#### Stated exercise
Your task is to repeat the lines below exactly, excluding any pictures they contain.

#### Data
▬▬▬

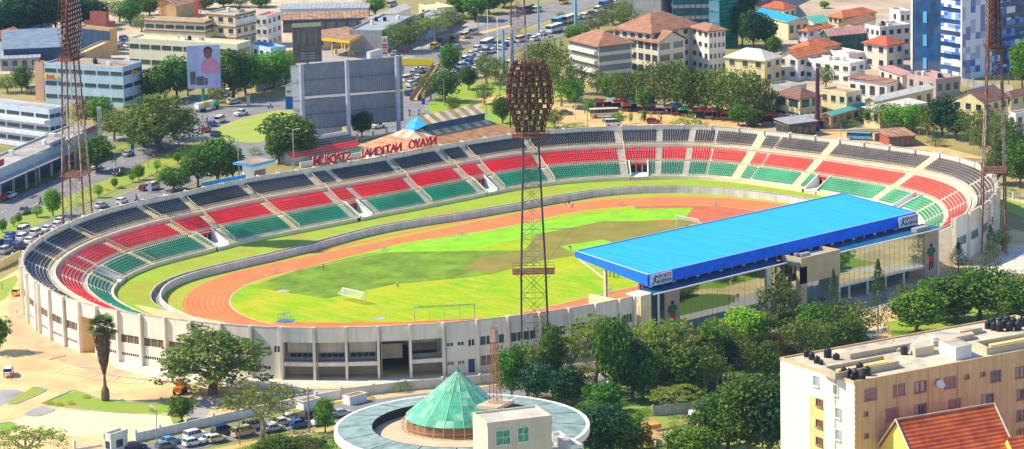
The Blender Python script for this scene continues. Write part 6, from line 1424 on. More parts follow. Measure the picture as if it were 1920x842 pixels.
# red-roofed church-like house in front
def world(pxz): return G(*pxz)
rh_ = empty('red_roofed_house', tuple(G(1760, 900, 20)), 0, 'house with steep red tiled roof and yellow gables at the bottom right', 'house'); r0 = Vector(rh_.location)
RT1 = wave_mat('clay_roof_tiles', (.78, .17, .05), (.46, .07, .03), .62, 'Z', noisy=.28)
zg = 27
a, b_ = G(1681, 787, zg+5), G(1863, 757, zg+5); dR = (b_-a).normalized(); pR = Vector((dR.y, -dR.x, 0)).normalized()
Wd, Hd = 7.5, 8.0
def S_(p, k, dz): return p+pR*k+Vector((0, 0, dz))-r0
q = MB(); q.quad(S_(a, Wd, -Hd), S_(b_, Wd, -Hd), S_(b_, 0, 0), S_(a, 0, 0)); q.quad(S_(b_, -Wd, -Hd), S_(a, -Wd, -Hd), S_(a, 0, 0), S_(b_, 0, 0)); q.build('roof', RT1, rh_)
q = MB()
for (p, s_) in ((a, 1), (b_, -1)):
    e_ = dR*.3*s_; q.poly([S_(p+e_, -Wd+.2, -Hd-.2), S_(p+e_, Wd-.2, -Hd-.2), S_(p+e_, 0, -.2)][::s_]); q.quad(S_(p+e_, -Wd+.2, -Hd-14), S_(p+e_, Wd-.2, -Hd-14), S_(p+e_, Wd-.2, -Hd-.2), S_(p+e_, -Wd+.2, -Hd-.2))
q.quad(S_(a, Wd-.3, -Hd-14), S_(b_, Wd-.3, -Hd-14), S_(b_, Wd-.3, -Hd), S_(a, Wd-.3, -Hd)); q.build('wall', mat('bright_yellow_render', (.85, .66, .14), var=.05), rh_)
q = MB()
for p in (a, b_):
    e_ = dR*(-.15 if p is a else .15); q.bar(S_(p+e_, Wd, -Hd+.1), S_(p+e_, 0, .1), .22); q.bar(S_(p+e_, -Wd, -Hd+.1), S_(p+e_, 0, .1), .22)
q.bar(S_(a, 0, .08), S_(b_, 0, .08), .14); q.build('verge_board', PALEC, rh_)
q = MB(); c_ = a.lerp(b_, .92)+pR*5.5; c_.z = zg+1.0; e2 = c_+dR*16
q.quad(S_(c_, 5, -5.3), S_(e2, 5, -5.3), S_(e2, 0, 0), S_(c_, 0, 0)); q.quad(S_(e2, -5, -5.3), S_(c_, -5, -5.3), S_(c_, 0, 0), S_(e2, 0, 0)); q.build('porch_roof', RT1, rh_)
q = MB(); q.poly([S_(c_+dR*.2, -4.9, -5.3), S_(c_+dR*.2, 4.9, -5.3), S_(c_+dR*.2, 0, -.1)]); q.build('porch_gable', mat('bright_yellow_render', (.85, .66, .14)), rh_)
# small things behind the front road
bld('shed', 'small orange shed with flat top among the garden trees', 'shed', 3.2, (1199, 791), (1212, 800), (1240, 795), mat('orange_render', (.72, .24, .08), var=.08), mat('orange_roof', (.74, .30, .12)), 'flat', 0, par=.15)
bld('house', 'low house with tan roof half hidden in the garden trees', 'house', 3.2, (1222, 812), (1250, 822), (1330, 806), WTAN, FLATC, 'flat', 1, 1, 3)
bld('gate_house', 'white hollow-topped gate house by the entrance barrier', 'gate house', 3.4, (194, 811), (208, 822), (239, 812), WHITE, DARK, 'flat', 1, 1, 1, par=.9)
def fence(name, label, pxs, h, wallh, m, post_every=4.5, rails=True, pm=None, z0=G0):
    pts = [G(x, y) for x, y in pxs]; t = empty(name, tuple(pts[0]), 0, label, 'wall' if not rails else 'fence'); o_ = pts[0].copy()
    q = MB(); q2 = MB(); np_ = 0
    for a, b_ in zip(pts, pts[1:]):
        L = (b_-a).length; d_ = (b_-a)/L; n_ = Vector((-d_.y, d_.x, 0))*.12; a, b_ = a-o_, b_-o_
        q.prism([(a-n_)[:2], (b_-n_)[:2], (b_+n_)[:2], (a+n_)[:2]], 0, wallh)
        k = max(1, int(L/post_every))
        for i in range(k):
            p = a.lerp(b_, i/k)
            if np_ < 90: pq = MB(); pq.box((p.x, p.y, 0), (.45, .45, h), atan2(d_.y, d_.x)); pq.build('post', pm or m, t)
            np_ += 1
        if rails:
            for zz in (wallh+.2, h-.25): q2.bar(a+Vector((0, 0, zz)), b_+Vector((0, 0, zz)), .05)
            m2 = int(L/.35)
            for i in range(m2): p = a.lerp(b_, i/m2); q2.bar((p.x, p.y, wallh), (p.x, p.y, h-.15), .025)
    q.build('wall', m, t)
    if rails: q2.build('railing', WHITE, t)
    return t
fence('perimeter_wall', 'white wall with square posts between the yard and the front road', [(255, 828), (300, 818), (400, 796), (470, 780), (545, 764), (640, 746)], 2.3, 1.7, WHITE, 5, False)
fence('perimeter_fence', 'low railing fence beside the gate house', [(140, 845), (190, 836)], 2.0, .4, WHITE, 4)
fence('perimeter_wall', 'long pale boundary wall running behind the roadside trees', [(640, 746), (760, 732), (900, 721), (1060, 702), (1200, 685), (1330, 668), (1440, 650)], 2.2, 1.9, PALEC, 6, False)
fence('garden_wall', 'grey garden wall beside the orange shed', [(1225, 780), (1270, 776), (1330, 768)], 2.2, 2.0, WGR, 6, False)
fence('perimeter_wall', 'cream wall with posts at the left corner of the stadium', [(-20, 512), (10, 500), (38, 485)], 2.4, 2.0, WYEL, 3, False)
fence('perimeter_fence', 'pale railing fence right of the stadium', [(1880, 372), (1900, 377), (1960, 388)], 2.4, .6, CREAMW, 3.5)
fence('perimeter_fence', 'white railing fence beside the white truck behind the stadium', [(600, 275), (640, 269), (700, 258), (750, 246)], 1.9, .3, WYEL, 5)
fence('boundary_wall', 'grey wall curving away under the street trees behind the hoardings', [(480, 172), (520, 158), (548, 149)], 3, 2.8, WGR, 6, False)
fence('boundary_wall', 'pale blue-grey wall behind the acacia trees beside the avenue', [(770, 88), (810, 70), (856, 42)], 4.2, 4.0, WPB, 6, False)
fence('boundary_wall', 'concrete wall with wire fence below the blue glass tower', [(1620, 232), (1700, 150), (1800, 160), (1900, 175)], 2.6, 2.2, CONC, 5, False)
for (x, y, lab) in ((575, 757, 'left low white planter box filled with red soil in the car park'), (662, 748, 'right low white planter box filled with red soil in the car park')):
    r, a_, b2, H_ = bld('planter', lab, 'planter', 1.6, (x-20, y-12), (x-6, y-2), (x+26, y-10), WHITE, BROWNS, 'flat', 0, par=.3)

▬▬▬

#### Finished answer
The Blender Python script for this scene continues. Write part 6, from line 1424 on. More parts follow. Measure the picture as if it were 1920x842 pixels.
# red-roofed church-like house in front
def world(pxz): return G(*pxz)
rh_ = empty('red_roofed_house', tuple(G(1760, 900, 20)), 0, 'house with steep red tiled roof and yellow gables at the bottom right', 'house'); r0 = Vector(rh_.location)
RT1 = wave_mat('clay_roof_tiles', (.78, .17, .05), (.46, .07, .03), .62, 'Z', noisy=.28)
zg = 27
a, b_ = G(1681, 787, zg+5), G(1863, 757, zg+5); dR = (b_-a).normalized(); pR = Vector((dR.y, -dR.x, 0)).normalized()
Wd, Hd = 7.5, 8.0
def S_(p, k, dz): return p+pR*k+Vector((0, 0, dz))-r0
q = MB(); q.quad(S_(a, Wd, -Hd), S_(b_, Wd, -Hd), S_(b_, 0, 0), S_(a, 0, 0)); q.quad(S_(b_, -Wd, -Hd), S_(a, -Wd, -Hd), S_(a, 0, 0), S_(b_, 0, 0)); q.build('roof', RT1, rh_)
q = MB()
for (p, s_) in ((a, 1), (b_, -1)):
    e_ = dR*.3*s_; q.poly([S_(p+e_, -Wd+.2, -Hd-.2), S_(p+e_, Wd-.2, -Hd-.2), S_(p+e_, 0, -.2)][::s_]); q.quad(S_(p+e_, -Wd+.2, -Hd-14), S_(p+e_, Wd-.2, -Hd-14), S_(p+e_, Wd-.2, -Hd-.2), S_(p+e_, -Wd+.2, -Hd-.2))
q.quad(S_(a, Wd-.3, -Hd-14), S_(b_, Wd-.3, -Hd-14), S_(b_, Wd-.3, -Hd), S_(a, Wd-.3, -Hd)); q.build('wall', mat('bright_yellow_render', (.85, .66, .14), var=.05), rh_)
q = MB()
for p in (a, b_):
    e_ = dR*(-.15 if p is a else .15); q.bar(S_(p+e_, Wd, -Hd+.1), S_(p+e_, 0, .1), .22); q.bar(S_(p+e_, -Wd, -Hd+.1), S_(p+e_, 0, .1), .22)
q.bar(S_(a, 0, .08), S_(b_, 0, .08), .14); q.build('verge_board', PALEC, rh_)
q = MB(); c_ = a.lerp(b_, .92)+pR*5.5; c_.z = zg+1.0; e2 = c_+dR*16
q.quad(S_(c_, 5, -5.3), S_(e2, 5, -5.3), S_(e2, 0, 0), S_(c_, 0, 0)); q.quad(S_(e2, -5, -5.3), S_(c_, -5, -5.3), S_(c_, 0, 0), S_(e2, 0, 0)); q.build('porch_roof', RT1, rh_)
q = MB(); q.poly([S_(c_+dR*.2, -4.9, -5.3), S_(c_+dR*.2, 4.9, -5.3), S_(c_+dR*.2, 0, -.1)]); q.build('porch_gable', mat('bright_yellow_render', (.85, .66, .14)), rh_)
# small things behind the front road
bld('shed', 'small orange shed with flat top among the garden trees', 'shed', 3.2, (1199, 791), (1212, 800), (1240, 795), mat('orange_render', (.72, .24, .08), var=.08), mat('orange_roof', (.74, .30, .12)), 'flat', 0, par=.15)
bld('house', 'low house with tan roof half hidden in the garden trees', 'house', 3.2, (1222, 812), (1250, 822), (1330, 806), WTAN, FLATC, 'flat', 1, 1, 3)
bld('gate_house', 'white hollow-topped gate house by the entrance barrier', 'gate house', 3.4, (194, 811), (208, 822), (239, 812), WHITE, DARK, 'flat', 1, 1, 1, par=.9)
def fence(name, label, pxs, h, wallh, m, post_every=4.5, rails=True, pm=None, z0=G0):
    pts = [G(x, y) for x, y in pxs]; t = empty(name, tuple(pts[0]), 0, label, 'wall' if not rails else 'fence'); o_ = pts[0].copy()
    q = MB(); q2 = MB(); np_ = 0
    for a, b_ in zip(pts, pts[1:]):
        L = (b_-a).length; d_ = (b_-a)/L; n_ = Vector((-d_.y, d_.x, 0))*.12; a, b_ = a-o_, b_-o_
        q.prism([(a-n_)[:2], (b_-n_)[:2], (b_+n_)[:2], (a+n_)[:2]], 0, wallh)
        k = max(1, int(L/post_every))
        for i in range(k):
            p = a.lerp(b_, i/k)
            if np_ < 90: pq = MB(); pq.box((p.x, p.y, 0), (.45, .45, h), atan2(d_.y, d_.x)); pq.build('post', pm or m, t)
            np_ += 1
        if rails:
            for zz in (wallh+.2, h-.25): q2.bar(a+Vector((0, 0, zz)), b_+Vector((0, 0, zz)), .05)
            m2 = int(L/.35)
            for i in range(m2): p = a.lerp(b_, i/m2); q2.bar((p.x, p.y, wallh), (p.x, p.y, h-.15), .025)
    q.build('wall', m, t)
    if rails: q2.build('railing', WHITE, t)
    return t
fence('perimeter_wall', 'white wall with square posts between the yard and the front road', [(255, 828), (300, 818), (400, 796), (470, 780), (545, 764), (640, 746)], 2.3, 1.7, WHITE, 5, False)
fence('perimeter_fence', 'low railing fence beside the gate house', [(140, 845), (190, 836)], 2.0, .4, WHITE, 4)
fence('perimeter_wall', 'long pale boundary wall running behind the roadside trees', [(640, 746), (760, 732), (900, 721), (1060, 702), (1200, 685), (1330, 668), (1440, 650)], 2.2, 1.9, PALEC, 6, False)
fence('garden_wall', 'grey garden wall beside the orange shed', [(1225, 780), (1270, 776), (1330, 768)], 2.2, 2.0, WGR, 6, False)
fence('perimeter_wall', 'cream wall with posts at the left corner of the stadium', [(-20, 512), (10, 500), (38, 485)], 2.4, 2.0, WYEL, 3, False)
fence('perimeter_fence', 'pale railing fence right of the stadium', [(1880, 372), (1900, 377), (1960, 388)], 2.4, .6, CREAMW, 3.5)
fence('perimeter_fence', 'white railing fence beside the white truck behind the stadium', [(600, 275), (640, 269), (700, 258), (750, 246)], 1.9, .3, WYEL, 5)
fence('boundary_wall', 'grey wall curving away under the street trees behind the hoardings', [(480, 172), (520, 158), (548, 149)], 3, 2.8, WGR, 6, False)
fence('boundary_wall', 'pale blue-grey wall behind the acacia trees beside the avenue', [(770, 88), (810, 70), (856, 42)], 4.2, 4.0, WPB, 6, False)
fence('boundary_wall', 'concrete wall with wire fence below the blue glass tower', [(1620, 232), (1700, 150), (1800, 160), (1900, 175)], 2.6, 2.2, CONC, 5, False)
for (x, y, lab) in ((575, 757, 'left low white planter box filled with red soil in the car park'), (662, 748, 'right low white planter box filled with red soil in the car park')):
    r, a_, b2, H_ = bld('planter', lab, 'planter', 1.6, (x-20, y-12), (x-6, y-2), (x+26, y-10), WHITE, BROWNS, 'flat', 0, par=.3)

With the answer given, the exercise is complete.